The lines halted my casual listen through a new artist playlist. I went back to replay the song to hear them again. My immediate attention needed to know the who, what, when and where of the band involved—but first I had to hear those lines again.

"Just Good Night" is the magic windows-down track that gave way to the rest of the Michigan Rattlers catalog that night. Fans of Dawes or other such heartland rock will enjoy the precious few tracks the band has put out. For now, it's just shy of a full-length album's worth altogether—a collection of singles and an EP—but we recognize the thread that will keep them going.

Analogue: I want to get the story right, because you guys have played together since high school days in Michigan and yet you didn't all move to L.A. as a band already formed, right?

Graham Young: The three of us all grew up together—through middle school and high school together. Adam [Reed] and I have played on and off for the better part of 10 years at this point. We had a high school band and then all went off to college separately. Adam went to Kenyon in Ohio. I went to Columbia in Chicago. During the summer and winter breaks, we'd come together and jam.

I was in Chicago for three years in a band and then moved to Los Angeles to do my own thing. I was there for a year doing the whole singer-songwriter thing playing open mics. Then Adam graduated from college and I said, "Hey, let's get the band back together." So he came out and Christian [Wilder], the keyboard player, was a little younger than us. He graduated from school in Boston and moved to L.A. just last October. So that's how the band technically formed in Los Angeles, even though we've been playing together for a long time.

Analogue: How similar was the music in Michigan to what you're making today?

Graham: Not too similar. When we were playing in Michigan, it was a lot of goofy cover songs and classic rock kind of stuff. We were big Red Hot Chili Peppers fans, so we had a lot of songs where I was pretending to be Anthony Kiedis. [Laughs] On my own, I started diving deeper into the whole songwriting thing and got into Ryan Adams, Wilco and the older country guys and a lot of people like Petty and Springsteen who really care about songwriting when I was living in Chicago.

Analogue: When you're joined in L.A. by the guys, were they falling in line with the same sort of music at the time?

Graham: Yeah, it was kind of weird, especially for me and Adam. We weren't together, yet we continued on the same path of what we discovered and what we were listening to.
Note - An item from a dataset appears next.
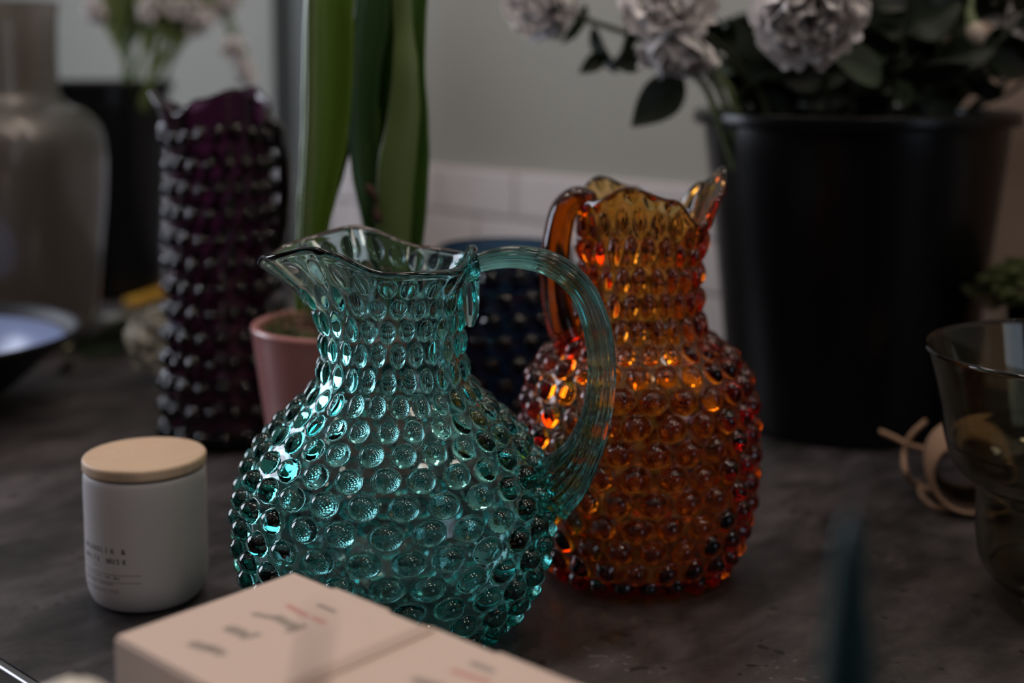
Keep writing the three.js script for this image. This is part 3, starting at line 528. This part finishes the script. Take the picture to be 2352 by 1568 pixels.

Adam went to school and started playing upright bass and that totally fit into the space I was heading into and the style of music I was wanting to play. So it all worked out organically.

Analogue: Was it clear from the beginning that everyone was all-in to give this a go or was it a bit more organic at first—like we'll see where this takes us?

Graham: No it was definitely about giving it a go. When I moved out to do the solo thing, I also knew Adam would be done with school. I'd call him every other week and say, "Hey, you're moving out to L.A. and we're doing this. No messing around." So I think we definitely had an idea that we were going to make this a career to make music.

Analogue: It seems like the music caught on quickly with critics. There are a lot of great reviews and comments out there about that first release. Did you have any clue what to expect?

Graham: Yeah, everybody was really kind. I don't think we were expecting people to be unkind, but I also don't think we were really expecting... well, I don't know what we were thinking. We just had this batch of songs and we wanted to record them and put them out. The people who have heard them all seem to think they're pretty good, too. So I don't know. I try to write songs for myself and somehow it comes across as universal enough for other people.

Michigan Rattlers

Analogue: When Christian joins you last October, there has to be a lot of obvious changes that come with adding a third member to any group. But how specifically has he changed the band on stage and in the studio?

Graham: On stage it definitely opened it up a bit more. There's a lot more space. When it was just me and Adam, the bass was the rhythm but there was also a lot of rhythm with me strumming on the guitar. Now on stage with the three ofus, sonically I don't have to go as crazy to keep the rhythm.

In the studio, Christian is a wizard on the piano and organ and he's just an incredible musician with a good ear and his ideas. We were already going in this direction, but it's definitely helped having him push us there.

Analogue: As a newer band, I was curious about your own relationship with the sheer amount of music being made. I just spoke with an artist earlier today who mentioned that he'd hate to be just starting out.

Graham: Yeah, I'll definitely have moments of weakness where I'm like, 'Oh my god, there's all kinds of great music out and so many people doing it. How can you even think you can stand a chance?' But I think we do a good job of not letting those thoughts continue. We love playing music and we love writing songs. I don't know what the hell else we'd be doing. And it's starting to work out. I don't know.

You just can't think about it. But I don't think we have to try too hard not to think about it. We're all pretty focused on the whole idea of keeping our heads down, continue to write and work and play and good things will happen if you stay true to what you believe in.

Analogue: You're working on some new songs. How is that comparing to what you've released before?

Graham: It's definitely evolved. In a songwriting sense, I love all the songs on the EP but a lot of these songs on the new full-length are better songs. Musically adding Christian adds a whole other level that we didn't have on the EP. We have an electric guitar player I met in Chicago who was in the studio with us who is insane. So I think it's similar to the EP but I also think it's kicked up a few notches in terms of arrangements.

Analogue: Do you have a date for that yet?

Graham: No. Some of it is mixed and mastered and we're still waiting on half of it. It's probably going to be early fall.